→ **Task brief**
Give all of the lines again, with nothing added or dropped.

→ **Data lines**
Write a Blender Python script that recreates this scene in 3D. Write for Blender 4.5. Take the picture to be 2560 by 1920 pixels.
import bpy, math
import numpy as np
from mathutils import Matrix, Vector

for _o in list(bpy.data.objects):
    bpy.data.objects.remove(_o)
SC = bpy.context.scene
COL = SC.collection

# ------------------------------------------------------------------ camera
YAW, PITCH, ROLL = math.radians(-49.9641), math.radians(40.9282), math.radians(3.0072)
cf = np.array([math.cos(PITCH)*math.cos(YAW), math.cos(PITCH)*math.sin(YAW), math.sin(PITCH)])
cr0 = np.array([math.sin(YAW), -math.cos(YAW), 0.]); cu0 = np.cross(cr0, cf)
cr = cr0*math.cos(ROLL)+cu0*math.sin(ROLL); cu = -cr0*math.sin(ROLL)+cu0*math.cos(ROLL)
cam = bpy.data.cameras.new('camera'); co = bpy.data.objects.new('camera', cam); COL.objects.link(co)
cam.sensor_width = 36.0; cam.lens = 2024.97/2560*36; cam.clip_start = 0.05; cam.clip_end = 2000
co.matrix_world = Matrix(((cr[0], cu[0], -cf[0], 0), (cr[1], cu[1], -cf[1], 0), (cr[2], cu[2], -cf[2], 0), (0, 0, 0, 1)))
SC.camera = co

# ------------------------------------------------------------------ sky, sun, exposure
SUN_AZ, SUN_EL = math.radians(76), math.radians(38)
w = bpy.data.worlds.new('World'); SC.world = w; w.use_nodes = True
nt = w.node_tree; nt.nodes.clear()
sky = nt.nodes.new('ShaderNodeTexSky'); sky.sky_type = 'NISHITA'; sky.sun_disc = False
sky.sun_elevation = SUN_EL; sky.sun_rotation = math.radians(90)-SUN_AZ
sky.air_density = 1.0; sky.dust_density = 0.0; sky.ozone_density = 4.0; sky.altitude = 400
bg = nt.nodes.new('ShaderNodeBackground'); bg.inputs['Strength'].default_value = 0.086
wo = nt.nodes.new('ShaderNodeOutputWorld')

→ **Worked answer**
Write a Blender Python script that recreates this scene in 3D. Write for Blender 4.5. Take the picture to be 2560 by 1920 pixels.
import bpy, math
import numpy as np
from mathutils import Matrix, Vector

for _o in list(bpy.data.objects):
    bpy.data.objects.remove(_o)
SC = bpy.context.scene
COL = SC.collection

# ------------------------------------------------------------------ camera
YAW, PITCH, ROLL = math.radians(-49.9641), math.radians(40.9282), math.radians(3.0072)
cf = np.array([math.cos(PITCH)*math.cos(YAW), math.cos(PITCH)*math.sin(YAW), math.sin(PITCH)])
cr0 = np.array([math.sin(YAW), -math.cos(YAW), 0.]); cu0 = np.cross(cr0, cf)
cr = cr0*math.cos(ROLL)+cu0*math.sin(ROLL); cu = -cr0*math.sin(ROLL)+cu0*math.cos(ROLL)
cam = bpy.data.cameras.new('camera'); co = bpy.data.objects.new('camera', cam); COL.objects.link(co)
cam.sensor_width = 36.0; cam.lens = 2024.97/2560*36; cam.clip_start = 0.05; cam.clip_end = 2000
co.matrix_world = Matrix(((cr[0], cu[0], -cf[0], 0), (cr[1], cu[1], -cf[1], 0), (cr[2], cu[2], -cf[2], 0), (0, 0, 0, 1)))
SC.camera = co

# ------------------------------------------------------------------ sky, sun, exposure
SUN_AZ, SUN_EL = math.radians(76), math.radians(38)
w = bpy.data.worlds.new('World'); SC.world = w; w.use_nodes = True
nt = w.node_tree; nt.nodes.clear()
sky = nt.nodes.new('ShaderNodeTexSky'); sky.sky_type = 'NISHITA'; sky.sun_disc = False
sky.sun_elevation = SUN_EL; sky.sun_rotation = math.radians(90)-SUN_AZ
sky.air_density = 1.0; sky.dust_density = 0.0; sky.ozone_density = 4.0; sky.altitude = 400
bg = nt.nodes.new('ShaderNodeBackground'); bg.inputs['Strength'].default_value = 0.086
wo = nt.nodes.new('ShaderNodeOutputWorld')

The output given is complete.